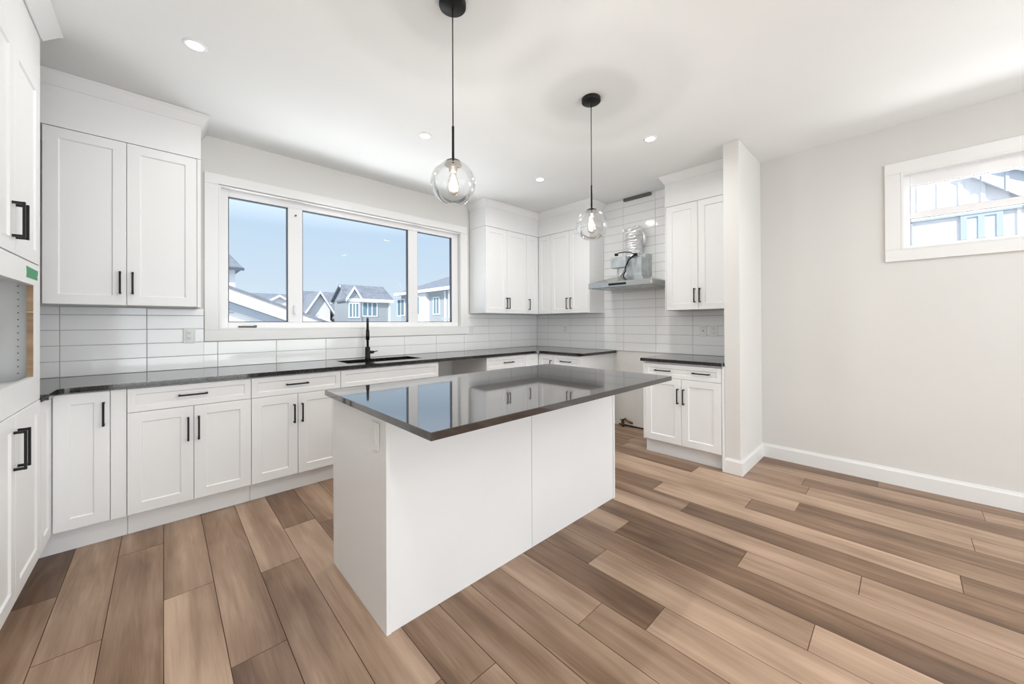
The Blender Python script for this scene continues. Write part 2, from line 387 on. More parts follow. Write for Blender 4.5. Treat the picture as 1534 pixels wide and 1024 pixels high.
# backsplash ----------------------------------------------------------
PW, PH = .408, .1035
def tiles(name, label, regions, origin, axis, plane, out):
    """regions: rects (u0,u1,z0,z1) along the wall; stacked 4x16 tiles; small random tilt gives uneven reflections"""
    g = MB(); t = MB(); rnd = random.Random(11)
    sgn = -1
    def P(u, z, d): return (u, plane-d, z) if axis == 'Y' else (plane-d, u, z)
    for (u0, u1, z0, z1) in regions:
        if axis == 'Y': g.box(u0, u1, plane-.006, plane-.0005, z0, z1)
        else: g.box(plane-.006, plane-.0005, u0, u1, z0, z1)
        for i in range(math.floor((u0-origin)/PW)-1, math.ceil((u1-origin)/PW)+1):
            for j in range(math.floor((z0-ZT)/PH)-1, math.ceil((z1-ZT)/PH)+1):
                gr = .0017
                a, b_ = max(origin+i*PW+gr, u0), min(origin+(i+1)*PW-gr, u1)
                c, d = max(ZT+j*PH+gr, z0), min(ZT+(j+1)*PH-gr, z1)
                if b_-a < .006 or d-c < .006: continue
                dep = [.0098+rnd.uniform(-.0007, .0007) for _ in range(2)]; dv = rnd.uniform(-.0004, .0004)
                q = .0018
                dd = (dep[0]-dv, dep[1]-dv, dep[1]+dv, dep[0]+dv)
                outer = [t.b.verts.new(P(u, z, .006)) for u, z in ((a, c), (b_, c), (b_, d), (a, d))]
                mid = [t.b.verts.new(P(u, z, e_-.0012)) for (u, z), e_ in zip(((a, c), (b_, c), (b_, d), (a, d)), dd)]
                top = [t.b.verts.new(P(u, z, e_)) for (u, z), e_ in zip(((a+q, c+q), (b_-q, c+q), (b_-q, d-q), (a+q, d-q)), dd)]
                fs = [t.b.faces.new(top)]
                for A, B in ((outer, mid), (mid, top)):
                    for k in range(4): fs.append(t.b.faces.new((A[k], A[(k+1) % 4], B[(k+1) % 4], B[k])))
                if axis == 'X':
                    for f in fs: f.normal_flip()
    r = thing(name, P(origin, ZT, 0), label=label, cat='backsplash')
    for mb_ in (g, t): bmesh.ops.translate(mb_.b, verts=mb_.b.verts, vec=-Vector(P(origin, ZT, 0)))
    t.build('tile_field', 'tile', r); g.build('grout_bed', 'grout', r)
    return r
tiles('tile_backsplash', 'glossy white stacked tile backsplash under and beside the wide kitchen window',
      [(XL+.002, .233, ZT+.001, ZU0-.002), (.233, 2.819, ZT+.001, 1.128), (2.819, XH-.012, ZT+.001, ZU0-.002)], -.089, 'Y', YW, -1)
tiles('tile_backsplash', 'glossy white stacked tile backsplash rising to the ceiling behind the steel range hood',
      [(2.64, YW-.012, ZT+.001, ZU0-.002), (2.46, 2.64, ZT-.004, ZU0-.002), (1.77, 2.64, ZT-.004, ZT+.001), (1.70, 2.64, ZU0-.002, ZC-.002), (1.70, 2.46, ZT+.001, ZU0-.002), (1.047, 1.70, ZT+.001, ZU0-.002)], 1.956, 'X', XH, -1)

# ------------------------------------------------------------------ cabinets
# cabinets are built in a local frame: x to the right, front faces -y at y=0, z up; the body goes back to y=+depth
def shaker(x0, x1, z0, z1, t=.02, rail=.06, y=0.):
    """shaker panel, outer face at y, thickness t going back (+y)"""
    m = MB(); b = m.b; g = .0015; x0 += g; x1 -= g; z0 += g; z1 -= g
    rail = min(rail, (x1-x0)*.3, (z1-z0)*.30); c, q = .0012, .006; d = .007
    def ring(i, yy): return [b.verts.new((x, yy, z)) for x, z in ((x0+i, z0+i), (x1-i, z0+i), (x1-i, z1-i), (x0+i, z1-i))]
    rs = [ring(0, y+t), ring(0, y+c), ring(c, y), ring(rail, y), ring(rail+q, y+d)]
    fs = [b.faces.new(rs[0][::-1]), b.faces.new(rs[-1])]
    for A, B in zip(rs, rs[1:]):
        for k in range(4): fs.append(b.faces.new((A[k], A[(k+1) % 4], B[(k+1) % 4], B[k])))
    bmesh.ops.recalc_face_normals(b, faces=fs)
    return m
def pull(x, z, ln, vert, parent, y=0.):
    """square bar pull with two posts in front of y"""
    m = MB(); h = ln/2; t = .005
    if vert:
        m.box(x-t, x+t, y-.034, y-.026, z-h, z+h, .001)
        for s_ in (-1, 1): m.box(x-t, x+t, y-.027, y+.001, z+s_*(h-.006)-.005, z+s_*(h-.006)+.005)
    else:
        m.box(x-h, x+h, y-.034, y-.026, z-t, z+t, .001)
        for s_ in (-1, 1): m.box(x+s_*(h-.006)-.005, x+s_*(h-.006)+.005, y-.027, y+.001, z-t, z+t)
    return m.build('handle', 'black', parent)
def front(kind, cab, x0, x1, z0, z1, pulls=(), rail=.06):
    d = shaker(x0, x1, z0, z1, rail=rail).build(kind, 'cab', cab)
    for (x, z, ln, v) in pulls: pull(x, z, ln, v, d)
    return d
ZD = .133
DT = .021     # door thickness + reveal: carcass starts here
def carcass(cab, w, z0, z1, depth, toe=True, x0=0.):
    m = MB().box(x0+.001, w-.001, DT, depth, z0, z1)
    o = m.build('cabinet_body', 'cab', cab)
    if toe: box('toe_kick', 'cab', (x0+.001, w-.001, .065, depth, 0, z0), cab)
    return o
BD = YW-YB-.004
def base_cab(loc, rz, w, label, doors, drawers=(), group=None, depth=BD, extra=()):
    c = thing('base_cabinet', loc, rz, label, 'cabinet', group)
    carcass(c, w, ZD-.004, ZTB-.001, depth)
    for dr in drawers: front('drawer', c, dr[0], dr[1], dr[2], dr[3], dr[4], rail=.035)
    for dr in doors: front('door', c, *dr)
    return c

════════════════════

Written task => Copy out the whole listing exactly, and don't carry over any pictures.

Task solution =>
The Blender Python script for this scene continues. Write part 2, from line 387 on. More parts follow. Write for Blender 4.5. Treat the picture as 1534 pixels wide and 1024 pixels high.
# backsplash ----------------------------------------------------------
PW, PH = .408, .1035
def tiles(name, label, regions, origin, axis, plane, out):
    """regions: rects (u0,u1,z0,z1) along the wall; stacked 4x16 tiles; small random tilt gives uneven reflections"""
    g = MB(); t = MB(); rnd = random.Random(11)
    sgn = -1
    def P(u, z, d): return (u, plane-d, z) if axis == 'Y' else (plane-d, u, z)
    for (u0, u1, z0, z1) in regions:
        if axis == 'Y': g.box(u0, u1, plane-.006, plane-.0005, z0, z1)
        else: g.box(plane-.006, plane-.0005, u0, u1, z0, z1)
        for i in range(math.floor((u0-origin)/PW)-1, math.ceil((u1-origin)/PW)+1):
            for j in range(math.floor((z0-ZT)/PH)-1, math.ceil((z1-ZT)/PH)+1):
                gr = .0017
                a, b_ = max(origin+i*PW+gr, u0), min(origin+(i+1)*PW-gr, u1)
                c, d = max(ZT+j*PH+gr, z0), min(ZT+(j+1)*PH-gr, z1)
                if b_-a < .006 or d-c < .006: continue
                dep = [.0098+rnd.uniform(-.0007, .0007) for _ in range(2)]; dv = rnd.uniform(-.0004, .0004)
                q = .0018
                dd = (dep[0]-dv, dep[1]-dv, dep[1]+dv, dep[0]+dv)
                outer = [t.b.verts.new(P(u, z, .006)) for u, z in ((a, c), (b_, c), (b_, d), (a, d))]
                mid = [t.b.verts.new(P(u, z, e_-.0012)) for (u, z), e_ in zip(((a, c), (b_, c), (b_, d), (a, d)), dd)]
                top = [t.b.verts.new(P(u, z, e_)) for (u, z), e_ in zip(((a+q, c+q), (b_-q, c+q), (b_-q, d-q), (a+q, d-q)), dd)]
                fs = [t.b.faces.new(top)]
                for A, B in ((outer, mid), (mid, top)):
                    for k in range(4): fs.append(t.b.faces.new((A[k], A[(k+1) % 4], B[(k+1) % 4], B[k])))
                if axis == 'X':
                    for f in fs: f.normal_flip()
    r = thing(name, P(origin, ZT, 0), label=label, cat='backsplash')
    for mb_ in (g, t): bmesh.ops.translate(mb_.b, verts=mb_.b.verts, vec=-Vector(P(origin, ZT, 0)))
    t.build('tile_field', 'tile', r); g.build('grout_bed', 'grout', r)
    return r
tiles('tile_backsplash', 'glossy white stacked tile backsplash under and beside the wide kitchen window',
      [(XL+.002, .233, ZT+.001, ZU0-.002), (.233, 2.819, ZT+.001, 1.128), (2.819, XH-.012, ZT+.001, ZU0-.002)], -.089, 'Y', YW, -1)
tiles('tile_backsplash', 'glossy white stacked tile backsplash rising to the ceiling behind the steel range hood',
      [(2.64, YW-.012, ZT+.001, ZU0-.002), (2.46, 2.64, ZT-.004, ZU0-.002), (1.77, 2.64, ZT-.004, ZT+.001), (1.70, 2.64, ZU0-.002, ZC-.002), (1.70, 2.46, ZT+.001, ZU0-.002), (1.047, 1.70, ZT+.001, ZU0-.002)], 1.956, 'X', XH, -1)

# ------------------------------------------------------------------ cabinets
# cabinets are built in a local frame: x to the right, front faces -y at y=0, z up; the body goes back to y=+depth
def shaker(x0, x1, z0, z1, t=.02, rail=.06, y=0.):
    """shaker panel, outer face at y, thickness t going back (+y)"""
    m = MB(); b = m.b; g = .0015; x0 += g; x1 -= g; z0 += g; z1 -= g
    rail = min(rail, (x1-x0)*.3, (z1-z0)*.30); c, q = .0012, .006; d = .007
    def ring(i, yy): return [b.verts.new((x, yy, z)) for x, z in ((x0+i, z0+i), (x1-i, z0+i), (x1-i, z1-i), (x0+i, z1-i))]
    rs = [ring(0, y+t), ring(0, y+c), ring(c, y), ring(rail, y), ring(rail+q, y+d)]
    fs = [b.faces.new(rs[0][::-1]), b.faces.new(rs[-1])]
    for A, B in zip(rs, rs[1:]):
        for k in range(4): fs.append(b.faces.new((A[k], A[(k+1) % 4], B[(k+1) % 4], B[k])))
    bmesh.ops.recalc_face_normals(b, faces=fs)
    return m
def pull(x, z, ln, vert, parent, y=0.):
    """square bar pull with two posts in front of y"""
    m = MB(); h = ln/2; t = .005
    if vert:
        m.box(x-t, x+t, y-.034, y-.026, z-h, z+h, .001)
        for s_ in (-1, 1): m.box(x-t, x+t, y-.027, y+.001, z+s_*(h-.006)-.005, z+s_*(h-.006)+.005)
    else:
        m.box(x-h, x+h, y-.034, y-.026, z-t, z+t, .001)
        for s_ in (-1, 1): m.box(x+s_*(h-.006)-.005, x+s_*(h-.006)+.005, y-.027, y+.001, z-t, z+t)
    return m.build('handle', 'black', parent)
def front(kind, cab, x0, x1, z0, z1, pulls=(), rail=.06):
    d = shaker(x0, x1, z0, z1, rail=rail).build(kind, 'cab', cab)
    for (x, z, ln, v) in pulls: pull(x, z, ln, v, d)
    return d
ZD = .133
DT = .021     # door thickness + reveal: carcass starts here
def carcass(cab, w, z0, z1, depth, toe=True, x0=0.):
    m = MB().box(x0+.001, w-.001, DT, depth, z0, z1)
    o = m.build('cabinet_body', 'cab', cab)
    if toe: box('toe_kick', 'cab', (x0+.001, w-.001, .065, depth, 0, z0), cab)
    return o
BD = YW-YB-.004
def base_cab(loc, rz, w, label, doors, drawers=(), group=None, depth=BD, extra=()):
    c = thing('base_cabinet', loc, rz, label, 'cabinet', group)
    carcass(c, w, ZD-.004, ZTB-.001, depth)
    for dr in drawers: front('drawer', c, dr[0], dr[1], dr[2], dr[3], dr[4], rail=.035)
    for dr in doors: front('door', c, *dr)
    return c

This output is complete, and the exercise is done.